By the time that the last plate was cleared from the table and the last splash of Sagrantino had been slurped from the glass, Italy had worked its magic.  How does this catalyst accelerate and strengthen the bonds of friendship?  We’ll never know quite for sure.  But as far as I can follow, its alchemy is a little Gerardo here, a little truffle there.  Add two parts of mozzarella and one part of Simone, bake it under a clear blue sky with a gentle breeze, wait a few minutes and ecco qua, friendship.

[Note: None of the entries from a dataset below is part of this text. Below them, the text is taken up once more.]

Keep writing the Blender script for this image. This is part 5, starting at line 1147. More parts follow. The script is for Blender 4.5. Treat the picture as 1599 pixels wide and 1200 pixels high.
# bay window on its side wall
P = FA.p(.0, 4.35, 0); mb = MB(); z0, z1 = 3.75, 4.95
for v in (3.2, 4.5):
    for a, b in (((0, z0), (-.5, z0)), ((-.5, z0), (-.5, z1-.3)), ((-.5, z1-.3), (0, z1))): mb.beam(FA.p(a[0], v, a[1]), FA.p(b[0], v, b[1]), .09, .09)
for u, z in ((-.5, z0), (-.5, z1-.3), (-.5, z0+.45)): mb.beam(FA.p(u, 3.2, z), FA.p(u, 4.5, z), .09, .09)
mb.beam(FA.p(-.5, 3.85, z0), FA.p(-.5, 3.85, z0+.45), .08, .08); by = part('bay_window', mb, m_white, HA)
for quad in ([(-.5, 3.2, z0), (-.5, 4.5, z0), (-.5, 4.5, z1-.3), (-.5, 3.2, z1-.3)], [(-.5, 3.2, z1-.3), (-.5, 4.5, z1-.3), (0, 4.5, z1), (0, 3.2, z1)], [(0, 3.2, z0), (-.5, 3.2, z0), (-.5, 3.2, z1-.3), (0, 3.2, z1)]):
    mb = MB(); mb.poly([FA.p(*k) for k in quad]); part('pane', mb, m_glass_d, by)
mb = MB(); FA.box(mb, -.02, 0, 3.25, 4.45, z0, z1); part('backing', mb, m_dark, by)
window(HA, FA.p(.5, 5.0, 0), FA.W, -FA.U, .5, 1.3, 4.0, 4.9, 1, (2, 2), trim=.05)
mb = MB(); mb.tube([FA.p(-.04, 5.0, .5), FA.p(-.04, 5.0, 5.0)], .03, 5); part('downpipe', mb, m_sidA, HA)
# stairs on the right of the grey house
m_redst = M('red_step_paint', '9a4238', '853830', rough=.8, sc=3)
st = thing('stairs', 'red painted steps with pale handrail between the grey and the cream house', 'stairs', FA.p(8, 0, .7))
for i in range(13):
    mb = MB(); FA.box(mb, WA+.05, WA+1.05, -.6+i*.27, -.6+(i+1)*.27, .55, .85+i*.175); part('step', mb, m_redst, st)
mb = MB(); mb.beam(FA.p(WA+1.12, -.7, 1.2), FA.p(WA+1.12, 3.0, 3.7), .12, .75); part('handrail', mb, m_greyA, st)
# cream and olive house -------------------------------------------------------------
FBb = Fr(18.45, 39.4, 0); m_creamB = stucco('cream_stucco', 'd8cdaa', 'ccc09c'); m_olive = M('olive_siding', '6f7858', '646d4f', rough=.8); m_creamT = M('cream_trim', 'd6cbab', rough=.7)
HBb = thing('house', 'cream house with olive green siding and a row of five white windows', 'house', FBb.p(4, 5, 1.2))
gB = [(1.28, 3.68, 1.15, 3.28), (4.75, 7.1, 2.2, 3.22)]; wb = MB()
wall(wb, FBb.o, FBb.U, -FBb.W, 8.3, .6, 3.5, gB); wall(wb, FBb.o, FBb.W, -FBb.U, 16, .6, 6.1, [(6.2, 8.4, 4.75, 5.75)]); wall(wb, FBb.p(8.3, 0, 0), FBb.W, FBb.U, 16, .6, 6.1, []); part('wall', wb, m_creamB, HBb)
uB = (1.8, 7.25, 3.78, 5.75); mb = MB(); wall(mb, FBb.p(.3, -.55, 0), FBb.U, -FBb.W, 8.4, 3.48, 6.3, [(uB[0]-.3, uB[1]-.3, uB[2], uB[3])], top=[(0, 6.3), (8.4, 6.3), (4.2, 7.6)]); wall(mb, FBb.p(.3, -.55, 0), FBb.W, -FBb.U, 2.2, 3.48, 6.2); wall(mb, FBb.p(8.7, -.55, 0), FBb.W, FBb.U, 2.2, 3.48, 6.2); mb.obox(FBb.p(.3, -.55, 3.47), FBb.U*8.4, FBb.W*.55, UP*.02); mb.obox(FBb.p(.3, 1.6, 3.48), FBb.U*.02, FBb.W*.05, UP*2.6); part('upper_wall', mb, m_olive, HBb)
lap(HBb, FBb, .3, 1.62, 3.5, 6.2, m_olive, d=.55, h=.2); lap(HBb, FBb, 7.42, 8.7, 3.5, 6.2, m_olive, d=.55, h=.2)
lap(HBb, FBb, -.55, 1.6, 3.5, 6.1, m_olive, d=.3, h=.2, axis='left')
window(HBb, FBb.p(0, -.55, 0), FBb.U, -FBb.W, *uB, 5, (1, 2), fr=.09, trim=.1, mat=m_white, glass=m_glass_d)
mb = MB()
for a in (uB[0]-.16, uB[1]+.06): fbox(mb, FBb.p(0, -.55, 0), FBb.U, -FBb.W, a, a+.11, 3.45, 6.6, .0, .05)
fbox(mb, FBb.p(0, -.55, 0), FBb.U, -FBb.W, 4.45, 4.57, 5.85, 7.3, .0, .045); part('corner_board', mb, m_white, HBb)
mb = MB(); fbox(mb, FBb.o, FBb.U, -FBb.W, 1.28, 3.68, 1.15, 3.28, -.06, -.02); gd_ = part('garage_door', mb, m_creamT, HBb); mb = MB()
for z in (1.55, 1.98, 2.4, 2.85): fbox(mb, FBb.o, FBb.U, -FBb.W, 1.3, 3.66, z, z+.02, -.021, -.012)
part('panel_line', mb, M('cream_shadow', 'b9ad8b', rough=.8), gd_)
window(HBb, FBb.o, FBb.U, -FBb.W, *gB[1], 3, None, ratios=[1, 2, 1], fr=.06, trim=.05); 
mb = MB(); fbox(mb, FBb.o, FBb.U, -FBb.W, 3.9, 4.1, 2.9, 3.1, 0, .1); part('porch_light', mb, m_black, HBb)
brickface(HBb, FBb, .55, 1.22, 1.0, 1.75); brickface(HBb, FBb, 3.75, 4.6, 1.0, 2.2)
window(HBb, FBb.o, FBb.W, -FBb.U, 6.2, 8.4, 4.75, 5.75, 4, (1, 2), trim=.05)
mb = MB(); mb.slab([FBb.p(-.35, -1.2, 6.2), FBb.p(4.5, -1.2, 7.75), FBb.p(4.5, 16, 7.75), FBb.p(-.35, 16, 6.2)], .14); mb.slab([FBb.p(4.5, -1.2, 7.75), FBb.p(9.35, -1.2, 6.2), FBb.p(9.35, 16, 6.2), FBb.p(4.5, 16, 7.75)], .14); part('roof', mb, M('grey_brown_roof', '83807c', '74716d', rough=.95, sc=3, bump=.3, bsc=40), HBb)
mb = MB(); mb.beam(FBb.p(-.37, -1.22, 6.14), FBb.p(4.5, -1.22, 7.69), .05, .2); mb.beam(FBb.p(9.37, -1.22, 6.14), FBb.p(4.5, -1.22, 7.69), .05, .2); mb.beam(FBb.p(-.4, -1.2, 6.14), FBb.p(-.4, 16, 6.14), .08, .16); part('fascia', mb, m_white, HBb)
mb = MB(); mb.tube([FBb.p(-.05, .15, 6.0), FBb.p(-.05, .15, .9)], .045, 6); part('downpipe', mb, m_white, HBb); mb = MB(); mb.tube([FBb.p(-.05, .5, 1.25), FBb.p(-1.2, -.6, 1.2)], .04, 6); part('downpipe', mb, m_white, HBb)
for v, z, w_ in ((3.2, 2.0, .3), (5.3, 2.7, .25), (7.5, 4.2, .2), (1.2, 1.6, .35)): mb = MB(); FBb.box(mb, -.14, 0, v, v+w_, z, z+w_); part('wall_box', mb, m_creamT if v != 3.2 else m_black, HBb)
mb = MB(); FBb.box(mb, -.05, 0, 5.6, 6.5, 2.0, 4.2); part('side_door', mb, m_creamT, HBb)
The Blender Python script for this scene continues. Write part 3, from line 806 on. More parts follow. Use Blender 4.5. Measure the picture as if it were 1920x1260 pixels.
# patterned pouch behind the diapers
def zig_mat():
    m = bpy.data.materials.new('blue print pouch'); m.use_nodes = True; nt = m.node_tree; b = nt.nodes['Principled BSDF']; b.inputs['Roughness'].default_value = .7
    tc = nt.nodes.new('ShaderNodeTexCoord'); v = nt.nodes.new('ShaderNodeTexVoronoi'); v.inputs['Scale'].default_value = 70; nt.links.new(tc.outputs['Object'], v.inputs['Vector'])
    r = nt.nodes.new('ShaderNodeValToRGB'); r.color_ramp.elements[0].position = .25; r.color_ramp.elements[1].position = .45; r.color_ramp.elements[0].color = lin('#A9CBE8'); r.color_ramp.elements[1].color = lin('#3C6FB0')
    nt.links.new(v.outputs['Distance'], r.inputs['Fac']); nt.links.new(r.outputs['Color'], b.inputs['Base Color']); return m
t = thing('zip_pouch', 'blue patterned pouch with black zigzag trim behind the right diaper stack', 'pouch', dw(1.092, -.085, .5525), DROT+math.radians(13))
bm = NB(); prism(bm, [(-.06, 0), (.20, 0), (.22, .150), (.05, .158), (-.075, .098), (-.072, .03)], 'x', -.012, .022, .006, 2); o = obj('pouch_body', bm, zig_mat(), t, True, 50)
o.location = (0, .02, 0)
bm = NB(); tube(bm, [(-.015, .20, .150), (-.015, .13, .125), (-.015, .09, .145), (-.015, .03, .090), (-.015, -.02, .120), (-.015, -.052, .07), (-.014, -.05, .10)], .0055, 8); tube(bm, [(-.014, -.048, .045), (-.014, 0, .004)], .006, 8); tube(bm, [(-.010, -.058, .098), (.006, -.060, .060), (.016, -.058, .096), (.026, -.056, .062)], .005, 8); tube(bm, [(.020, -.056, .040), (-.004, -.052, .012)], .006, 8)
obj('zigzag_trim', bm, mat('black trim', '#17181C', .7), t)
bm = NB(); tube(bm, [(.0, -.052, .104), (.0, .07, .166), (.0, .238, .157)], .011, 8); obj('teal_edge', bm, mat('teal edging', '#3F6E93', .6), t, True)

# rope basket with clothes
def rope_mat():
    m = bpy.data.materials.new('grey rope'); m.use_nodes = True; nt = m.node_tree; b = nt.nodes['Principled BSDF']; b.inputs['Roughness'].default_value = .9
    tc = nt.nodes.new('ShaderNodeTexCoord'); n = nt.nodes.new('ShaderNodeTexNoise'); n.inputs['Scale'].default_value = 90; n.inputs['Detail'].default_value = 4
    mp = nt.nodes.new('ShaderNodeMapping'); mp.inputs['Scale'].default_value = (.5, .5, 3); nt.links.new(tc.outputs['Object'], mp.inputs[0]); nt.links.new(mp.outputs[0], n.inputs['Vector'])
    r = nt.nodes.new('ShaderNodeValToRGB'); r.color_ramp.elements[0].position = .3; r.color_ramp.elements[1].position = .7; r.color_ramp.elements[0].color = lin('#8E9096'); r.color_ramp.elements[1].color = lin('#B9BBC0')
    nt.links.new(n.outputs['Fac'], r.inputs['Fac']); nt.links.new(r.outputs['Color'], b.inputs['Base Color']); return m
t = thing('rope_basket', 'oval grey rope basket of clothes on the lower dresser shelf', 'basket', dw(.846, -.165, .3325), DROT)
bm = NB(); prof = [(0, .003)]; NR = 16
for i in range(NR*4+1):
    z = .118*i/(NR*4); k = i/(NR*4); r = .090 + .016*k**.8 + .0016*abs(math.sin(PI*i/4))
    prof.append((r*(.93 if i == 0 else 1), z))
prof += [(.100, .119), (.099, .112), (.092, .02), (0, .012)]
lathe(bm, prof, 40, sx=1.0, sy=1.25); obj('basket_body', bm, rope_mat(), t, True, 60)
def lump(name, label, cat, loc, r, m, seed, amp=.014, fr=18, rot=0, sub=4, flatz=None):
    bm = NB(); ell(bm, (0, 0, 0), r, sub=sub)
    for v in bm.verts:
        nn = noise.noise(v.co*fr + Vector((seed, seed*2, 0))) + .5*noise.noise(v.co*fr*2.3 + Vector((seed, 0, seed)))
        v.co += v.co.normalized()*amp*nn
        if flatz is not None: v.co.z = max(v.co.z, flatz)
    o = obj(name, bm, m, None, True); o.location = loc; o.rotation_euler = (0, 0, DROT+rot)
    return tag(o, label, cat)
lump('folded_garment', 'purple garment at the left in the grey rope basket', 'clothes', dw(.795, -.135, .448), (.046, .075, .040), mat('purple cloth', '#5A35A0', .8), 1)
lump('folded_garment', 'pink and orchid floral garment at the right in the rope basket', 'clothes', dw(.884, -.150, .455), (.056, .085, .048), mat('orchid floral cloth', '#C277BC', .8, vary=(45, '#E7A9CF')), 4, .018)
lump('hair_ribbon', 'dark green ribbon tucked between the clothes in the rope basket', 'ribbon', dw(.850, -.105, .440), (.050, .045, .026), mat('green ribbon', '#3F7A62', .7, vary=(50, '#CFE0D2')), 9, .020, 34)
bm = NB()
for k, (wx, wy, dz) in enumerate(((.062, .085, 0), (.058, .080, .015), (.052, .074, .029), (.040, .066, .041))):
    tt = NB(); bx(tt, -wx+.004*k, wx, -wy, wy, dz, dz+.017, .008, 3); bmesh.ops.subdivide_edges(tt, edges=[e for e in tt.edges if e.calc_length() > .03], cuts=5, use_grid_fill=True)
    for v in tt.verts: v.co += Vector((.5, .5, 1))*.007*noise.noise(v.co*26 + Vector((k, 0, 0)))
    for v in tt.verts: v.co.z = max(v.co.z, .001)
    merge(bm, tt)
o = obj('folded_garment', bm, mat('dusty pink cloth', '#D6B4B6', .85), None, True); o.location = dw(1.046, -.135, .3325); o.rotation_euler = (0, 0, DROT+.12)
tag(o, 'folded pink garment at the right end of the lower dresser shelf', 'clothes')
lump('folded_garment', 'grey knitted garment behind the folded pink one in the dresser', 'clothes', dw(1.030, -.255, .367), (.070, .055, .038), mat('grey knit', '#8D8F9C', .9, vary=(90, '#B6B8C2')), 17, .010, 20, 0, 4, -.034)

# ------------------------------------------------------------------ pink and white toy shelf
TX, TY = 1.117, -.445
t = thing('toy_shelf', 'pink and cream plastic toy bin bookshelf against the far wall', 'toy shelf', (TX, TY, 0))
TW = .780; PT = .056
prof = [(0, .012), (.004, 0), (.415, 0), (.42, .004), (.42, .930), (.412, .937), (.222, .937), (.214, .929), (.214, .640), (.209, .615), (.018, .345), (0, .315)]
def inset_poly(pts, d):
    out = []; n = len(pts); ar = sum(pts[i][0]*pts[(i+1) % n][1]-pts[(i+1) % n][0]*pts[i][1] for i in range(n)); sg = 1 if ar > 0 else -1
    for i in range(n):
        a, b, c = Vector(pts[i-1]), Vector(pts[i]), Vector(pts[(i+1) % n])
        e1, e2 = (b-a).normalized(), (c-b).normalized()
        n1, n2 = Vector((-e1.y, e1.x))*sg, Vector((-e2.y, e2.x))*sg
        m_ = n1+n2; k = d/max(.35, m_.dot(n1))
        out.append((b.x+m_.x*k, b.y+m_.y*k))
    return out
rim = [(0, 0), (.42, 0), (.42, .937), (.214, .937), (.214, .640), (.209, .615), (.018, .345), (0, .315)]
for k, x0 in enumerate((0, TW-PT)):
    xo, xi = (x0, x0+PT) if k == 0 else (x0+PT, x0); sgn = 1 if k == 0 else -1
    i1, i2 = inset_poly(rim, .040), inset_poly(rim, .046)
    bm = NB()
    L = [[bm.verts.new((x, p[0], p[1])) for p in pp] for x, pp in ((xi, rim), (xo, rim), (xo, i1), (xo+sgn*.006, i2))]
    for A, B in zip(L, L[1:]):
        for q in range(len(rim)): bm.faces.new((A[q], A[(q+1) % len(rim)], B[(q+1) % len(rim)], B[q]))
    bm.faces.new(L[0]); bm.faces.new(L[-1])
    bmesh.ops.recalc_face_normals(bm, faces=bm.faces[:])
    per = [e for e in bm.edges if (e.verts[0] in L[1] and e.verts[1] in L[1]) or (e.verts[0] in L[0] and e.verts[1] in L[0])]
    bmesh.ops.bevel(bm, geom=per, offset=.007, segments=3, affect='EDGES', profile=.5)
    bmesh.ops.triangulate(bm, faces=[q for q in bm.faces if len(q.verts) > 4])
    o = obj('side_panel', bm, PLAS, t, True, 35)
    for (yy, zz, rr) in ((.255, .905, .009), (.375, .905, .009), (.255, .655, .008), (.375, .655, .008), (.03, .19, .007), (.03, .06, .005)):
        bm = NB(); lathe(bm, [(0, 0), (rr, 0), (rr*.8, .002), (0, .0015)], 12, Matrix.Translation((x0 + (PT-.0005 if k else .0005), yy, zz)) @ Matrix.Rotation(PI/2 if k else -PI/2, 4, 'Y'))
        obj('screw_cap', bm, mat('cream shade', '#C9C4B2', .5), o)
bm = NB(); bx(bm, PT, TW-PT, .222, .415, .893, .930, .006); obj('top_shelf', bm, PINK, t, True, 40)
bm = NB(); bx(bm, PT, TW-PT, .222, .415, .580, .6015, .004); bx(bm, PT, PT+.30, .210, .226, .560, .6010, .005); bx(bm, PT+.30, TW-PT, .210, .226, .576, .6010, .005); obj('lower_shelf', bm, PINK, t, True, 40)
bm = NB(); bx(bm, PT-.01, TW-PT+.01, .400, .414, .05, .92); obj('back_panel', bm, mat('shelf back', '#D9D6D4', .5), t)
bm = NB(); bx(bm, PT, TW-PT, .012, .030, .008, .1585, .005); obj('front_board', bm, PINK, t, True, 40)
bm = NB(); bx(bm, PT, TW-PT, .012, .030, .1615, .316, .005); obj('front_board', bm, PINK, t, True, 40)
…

Now if you’ll excuse me I’m going to go listen to a little Ray Charles.

Ci vediamo!
Bill and Suzy

1 comment:

Valerie said...

I smiled when I read this post because I experienced the same feeling of being with a group of people you don't know on a trip to Italy and feeling like you've known them forever. This trip took place at your villa last November. And I am still in contact with these people, we recently met up in Arkansas for a small reunion. Not only did I smile at this but also when you spoke of going to Deruta and visiting the Geribi ceramics shop. We were lucky enough to met the family and learn how to paint a beautiful plate with them. Mine is in our kitchen on display for all to see. My mother fell in love with the ceramics and bought many items that were then shipped home. Thank you so much for the ray of sunshine on a cold Monday.